I don’t know if Sidley’s program is credible or not, but I thought it was simply brilliant from a marketing and recruiting perspective:
First, it helps brand Sidley among clients and prospects as a progressive firm whose lawyers have greater understanding of real-world business than their competitors. Next, it will proactively attract the type of lateral associates they want, i.e. those who would value having a practical business education.
And finally, it locks in the top Sidley associates who are participating in the program, increasing retention. (Oh, and presumably it’ll teach them valuable professional skills too, but that’s almost beside the point.)

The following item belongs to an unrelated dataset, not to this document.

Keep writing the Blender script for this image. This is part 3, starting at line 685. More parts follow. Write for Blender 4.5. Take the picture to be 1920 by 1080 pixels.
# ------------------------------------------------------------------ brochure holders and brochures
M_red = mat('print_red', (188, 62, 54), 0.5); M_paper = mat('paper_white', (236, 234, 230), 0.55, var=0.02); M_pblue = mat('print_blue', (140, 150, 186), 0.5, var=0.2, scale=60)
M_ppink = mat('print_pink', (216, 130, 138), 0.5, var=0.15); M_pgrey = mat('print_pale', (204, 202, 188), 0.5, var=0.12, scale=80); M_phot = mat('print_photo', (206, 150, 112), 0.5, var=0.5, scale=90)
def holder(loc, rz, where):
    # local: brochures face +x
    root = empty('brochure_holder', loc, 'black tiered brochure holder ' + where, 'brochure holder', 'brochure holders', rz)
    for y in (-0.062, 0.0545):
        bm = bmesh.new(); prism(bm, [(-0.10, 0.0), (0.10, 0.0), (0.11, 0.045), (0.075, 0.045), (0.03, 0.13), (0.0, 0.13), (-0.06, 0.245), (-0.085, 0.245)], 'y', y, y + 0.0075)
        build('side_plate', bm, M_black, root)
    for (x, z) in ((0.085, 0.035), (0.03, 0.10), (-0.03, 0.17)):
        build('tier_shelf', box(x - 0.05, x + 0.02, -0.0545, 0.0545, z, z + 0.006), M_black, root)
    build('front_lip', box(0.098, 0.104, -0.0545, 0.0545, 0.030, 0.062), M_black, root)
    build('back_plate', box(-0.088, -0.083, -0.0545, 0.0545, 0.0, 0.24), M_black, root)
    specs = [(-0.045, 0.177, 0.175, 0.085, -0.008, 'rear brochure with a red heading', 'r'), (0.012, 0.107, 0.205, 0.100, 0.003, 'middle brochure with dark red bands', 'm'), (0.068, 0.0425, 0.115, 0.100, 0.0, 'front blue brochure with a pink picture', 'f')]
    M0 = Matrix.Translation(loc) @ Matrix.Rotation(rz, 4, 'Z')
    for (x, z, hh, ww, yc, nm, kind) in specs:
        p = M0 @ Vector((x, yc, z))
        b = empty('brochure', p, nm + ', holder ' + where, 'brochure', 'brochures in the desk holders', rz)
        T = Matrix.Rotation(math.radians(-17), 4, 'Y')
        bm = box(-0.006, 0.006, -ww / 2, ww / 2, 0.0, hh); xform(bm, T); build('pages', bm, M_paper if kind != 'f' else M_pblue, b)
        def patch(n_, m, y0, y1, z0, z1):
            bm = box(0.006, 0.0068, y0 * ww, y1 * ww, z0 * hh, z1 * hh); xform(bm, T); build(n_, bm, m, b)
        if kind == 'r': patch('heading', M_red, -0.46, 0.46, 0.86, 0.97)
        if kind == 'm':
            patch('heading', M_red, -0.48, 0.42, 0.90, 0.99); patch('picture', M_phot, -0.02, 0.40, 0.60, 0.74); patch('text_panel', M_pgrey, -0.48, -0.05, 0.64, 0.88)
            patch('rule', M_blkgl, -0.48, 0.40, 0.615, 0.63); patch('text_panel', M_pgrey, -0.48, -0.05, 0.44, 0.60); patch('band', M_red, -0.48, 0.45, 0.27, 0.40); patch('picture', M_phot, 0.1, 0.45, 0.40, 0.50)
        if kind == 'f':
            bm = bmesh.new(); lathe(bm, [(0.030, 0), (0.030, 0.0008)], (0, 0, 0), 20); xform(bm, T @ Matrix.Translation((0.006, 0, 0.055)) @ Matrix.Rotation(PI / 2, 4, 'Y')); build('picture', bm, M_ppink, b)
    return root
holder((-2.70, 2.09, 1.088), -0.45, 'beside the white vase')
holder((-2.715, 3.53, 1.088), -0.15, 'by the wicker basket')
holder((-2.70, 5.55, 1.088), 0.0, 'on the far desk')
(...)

Do something great. Then tell EVERYONE.
Then Sidley cranked up their talented public relations machine to persuade prominent publications to write about it, e.g. Above the Law, Reuters, Law.com, Law360, and other popular sites. That’s the type of initiative I’m talking about! Sidley gets it. There are so many innovative new recruiting ideas―low-hanging fruit just waiting to be plucked off the tree. If only firms would execute.
I predict that within a year, other firms will start offering their own leadership programs, but Sidley will have earned first-mover advantage, an 8-12-month head start, and all of the publicity. (The media doesn’t waste column inches proclaiming that more firms are offering the same program they detailed a year earlier. That’s not news.)
Headhunter fees are costly one-offs. Building your brand lasts for YEARS.
Most importantly, this becomes an investment in the firm’s future, building a brand that will linger persuasively for many, many years. That requires an innovative strategy, followed by an effective use of marketing and branding tools to spread the word, e.g. print and online advertising, social media, professional announcements, direct mail, etc.
And in my experience, if done right, you’re also attracting the right lawyers―the ones who best fit your culture and are most likely to succeed within your system.